The demerger of BT's mobile-phones arm into O2 proved equally successful from a shareholder-value perspective, though arguably it wasn't ultimately very good news for the remaining BT rump, which has struggled strategically without the mobile-phone interests enjoyed by other nation incumbents. Still, at the time, it was part of the price that shareholders demanded for backing a rescue rights issue.

In any case, Sir Philip is plainly very good at breaking up companies. When that's what he's asked to do, he just gets on with it. His execution is said to be exemplary. In point of fact, the break up of RBS has already begun. The bank is selling off assets as fast as it decently can, but this is more in the cause of repairing capital and reversing the idiocy of the past than value-creative structural change.

Yet there is no reason he shouldn't eventually go further by separating the investment banking type operations from the retail bank, and then perhaps later breaking up the retail/commercial bank into smaller parts too. On writing about this issue yesterday, I said the application of such a policy would be potentially catastrophic for Lloyds Banking Group.

In fact, it would only be catastrophic for the architects of the merger with Halifax Bank of Scotland – Sir Victor Blank, the chairman, and Eric Daniels, the chief executive. HBOS's worse-than-expected bad-debt position has already made the acquisition a disaster for them, but at least they have succeeded in creating a new banking goliath with market dominant positions across a wide range of financial services.

That strategy too would lie in tatters if Lloyds Banking Group were forced to break itself up. As I say, this would be a catastrophe for Sir Victor and Mr Daniels, but it wouldn't necessarily be bad for shareholders. To the contrary, for most big corporations, the sum of the parts is nearly always worth more than the whole. There's no reason to believe it would be different for banking.

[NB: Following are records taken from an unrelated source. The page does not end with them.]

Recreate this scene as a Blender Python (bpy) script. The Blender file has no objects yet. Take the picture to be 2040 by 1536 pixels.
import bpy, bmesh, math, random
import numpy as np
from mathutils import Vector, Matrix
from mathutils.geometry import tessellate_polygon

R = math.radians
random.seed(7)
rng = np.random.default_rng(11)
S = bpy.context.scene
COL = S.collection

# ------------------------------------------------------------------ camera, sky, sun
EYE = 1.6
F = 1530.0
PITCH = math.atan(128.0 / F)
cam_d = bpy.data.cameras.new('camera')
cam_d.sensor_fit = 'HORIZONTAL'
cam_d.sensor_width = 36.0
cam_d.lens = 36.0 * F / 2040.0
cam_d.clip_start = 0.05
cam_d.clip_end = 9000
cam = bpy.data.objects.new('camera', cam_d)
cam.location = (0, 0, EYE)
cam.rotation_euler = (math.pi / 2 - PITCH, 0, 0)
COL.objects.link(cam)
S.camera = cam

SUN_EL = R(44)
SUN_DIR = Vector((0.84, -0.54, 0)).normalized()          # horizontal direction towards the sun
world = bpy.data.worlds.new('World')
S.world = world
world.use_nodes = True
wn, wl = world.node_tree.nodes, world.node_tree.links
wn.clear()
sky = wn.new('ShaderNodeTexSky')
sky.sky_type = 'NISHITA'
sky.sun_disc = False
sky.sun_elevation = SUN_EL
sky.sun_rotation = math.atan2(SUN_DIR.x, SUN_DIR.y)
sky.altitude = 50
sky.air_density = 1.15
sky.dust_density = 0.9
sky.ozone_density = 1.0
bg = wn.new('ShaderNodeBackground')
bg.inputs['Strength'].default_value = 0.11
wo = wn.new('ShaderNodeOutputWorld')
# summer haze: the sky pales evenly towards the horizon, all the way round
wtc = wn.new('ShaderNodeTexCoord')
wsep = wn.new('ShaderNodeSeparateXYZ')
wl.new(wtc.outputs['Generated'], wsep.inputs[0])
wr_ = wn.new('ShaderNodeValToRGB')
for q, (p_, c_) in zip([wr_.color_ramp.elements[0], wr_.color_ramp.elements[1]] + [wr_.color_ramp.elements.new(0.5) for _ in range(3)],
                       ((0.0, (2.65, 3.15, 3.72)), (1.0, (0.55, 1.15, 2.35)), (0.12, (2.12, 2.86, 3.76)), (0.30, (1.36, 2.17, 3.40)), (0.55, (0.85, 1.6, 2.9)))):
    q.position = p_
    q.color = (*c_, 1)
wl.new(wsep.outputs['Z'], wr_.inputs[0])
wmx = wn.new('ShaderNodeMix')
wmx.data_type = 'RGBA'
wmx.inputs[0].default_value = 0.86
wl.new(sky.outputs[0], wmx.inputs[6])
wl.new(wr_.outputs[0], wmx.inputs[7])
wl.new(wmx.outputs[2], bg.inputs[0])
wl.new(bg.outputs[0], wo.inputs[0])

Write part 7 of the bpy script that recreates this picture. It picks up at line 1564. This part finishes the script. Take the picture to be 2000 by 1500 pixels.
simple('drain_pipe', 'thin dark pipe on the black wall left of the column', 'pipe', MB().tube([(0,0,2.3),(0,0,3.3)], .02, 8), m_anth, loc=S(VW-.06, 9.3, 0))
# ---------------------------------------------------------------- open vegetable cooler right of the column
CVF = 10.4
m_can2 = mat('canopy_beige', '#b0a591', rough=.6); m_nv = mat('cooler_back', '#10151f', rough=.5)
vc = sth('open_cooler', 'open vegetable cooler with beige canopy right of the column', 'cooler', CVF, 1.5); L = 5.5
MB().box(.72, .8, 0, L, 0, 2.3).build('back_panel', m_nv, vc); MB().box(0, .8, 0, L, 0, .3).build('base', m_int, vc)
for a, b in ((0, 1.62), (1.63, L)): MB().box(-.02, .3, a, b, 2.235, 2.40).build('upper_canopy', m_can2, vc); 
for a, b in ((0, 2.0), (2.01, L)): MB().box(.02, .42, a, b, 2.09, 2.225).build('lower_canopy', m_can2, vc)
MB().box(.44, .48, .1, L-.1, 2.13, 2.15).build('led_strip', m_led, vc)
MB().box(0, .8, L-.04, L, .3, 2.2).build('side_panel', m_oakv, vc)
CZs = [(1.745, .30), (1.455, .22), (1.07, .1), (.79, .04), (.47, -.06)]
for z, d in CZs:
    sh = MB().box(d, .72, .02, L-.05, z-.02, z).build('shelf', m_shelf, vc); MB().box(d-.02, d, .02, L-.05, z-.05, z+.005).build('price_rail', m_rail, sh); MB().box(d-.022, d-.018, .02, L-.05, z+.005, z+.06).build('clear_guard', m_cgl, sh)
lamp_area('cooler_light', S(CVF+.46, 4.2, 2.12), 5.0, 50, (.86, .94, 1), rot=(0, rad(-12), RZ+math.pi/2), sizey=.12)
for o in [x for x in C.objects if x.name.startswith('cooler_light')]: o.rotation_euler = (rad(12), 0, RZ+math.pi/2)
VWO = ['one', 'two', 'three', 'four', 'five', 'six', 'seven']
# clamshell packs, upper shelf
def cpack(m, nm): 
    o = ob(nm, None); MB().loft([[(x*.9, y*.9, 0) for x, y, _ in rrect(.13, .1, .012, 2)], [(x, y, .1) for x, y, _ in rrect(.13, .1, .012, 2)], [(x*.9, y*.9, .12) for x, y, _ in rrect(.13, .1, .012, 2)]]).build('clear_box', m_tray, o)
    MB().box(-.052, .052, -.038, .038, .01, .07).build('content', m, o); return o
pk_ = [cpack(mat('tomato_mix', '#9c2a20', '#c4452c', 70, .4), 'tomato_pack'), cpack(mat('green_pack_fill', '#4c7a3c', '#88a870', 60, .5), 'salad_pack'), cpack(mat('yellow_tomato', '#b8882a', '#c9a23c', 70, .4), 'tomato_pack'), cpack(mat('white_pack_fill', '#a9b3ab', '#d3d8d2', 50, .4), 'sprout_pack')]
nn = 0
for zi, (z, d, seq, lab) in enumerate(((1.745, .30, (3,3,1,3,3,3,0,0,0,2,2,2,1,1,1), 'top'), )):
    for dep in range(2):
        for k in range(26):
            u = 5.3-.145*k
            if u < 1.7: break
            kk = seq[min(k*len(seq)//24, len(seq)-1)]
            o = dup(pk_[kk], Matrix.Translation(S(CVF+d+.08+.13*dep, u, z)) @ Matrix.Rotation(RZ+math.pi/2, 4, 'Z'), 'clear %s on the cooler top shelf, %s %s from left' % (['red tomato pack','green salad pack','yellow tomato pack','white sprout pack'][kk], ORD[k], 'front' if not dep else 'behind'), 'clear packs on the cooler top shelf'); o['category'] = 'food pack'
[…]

In response to the banking crisis of the 1930s, the US introduced the Glass-Steagall Act, which enforced a rigid separation of ordinary retail and commercial banking from investment banking. By so doing, US lawmakers hoped to prevent the fee-driven money men of Wall Street from ever again squandering the savings of ordinary Americans. It seemed to work. There have been banking crises since then, but none of them nearly so serious or systemically devastating. Until now, that is.

It is hard to avoid the conclusion that this might have had something to do with the repeal of Glass-Steagall in the late 1990s, when deregulation was the prevailing political and economic orthodoxy. Within years, the investment bankers were up to their old tricks, using the balance-sheet strength of big commercial banks to engage in all kinds of weird and wonderful fee-earning innovations and deals.

Banks don't need to be big to be successful. They just need to be well run. Once they become big, they become systemically important and thereby potentially dangerous. As Mr Osborne put it, banks that are too big to fail may also be too big to bail.

The current rush to rescue insolvent banks from the consequences of their own folly may have been entirely necessary to save the economy from a second Great Depression, but it has also succeeded in creating unprecedented levels of moral hazard, and has thereby undermined the natural tendency of markets to self-correct and regulate.

If depositors and investors know there is no safety net, they tend to be a bit more careful about who they entrust their money to. This crisis has only confirmed the comfortable assumption that when things go wrong there's always nanny state to look after you and bail you out.

By all means allow the investment bankers to innovate, trade and do their deals, but not with my money, thank you very much. I'd much rather have it looked after by an old-fashioned banker like Captain Mainwaring.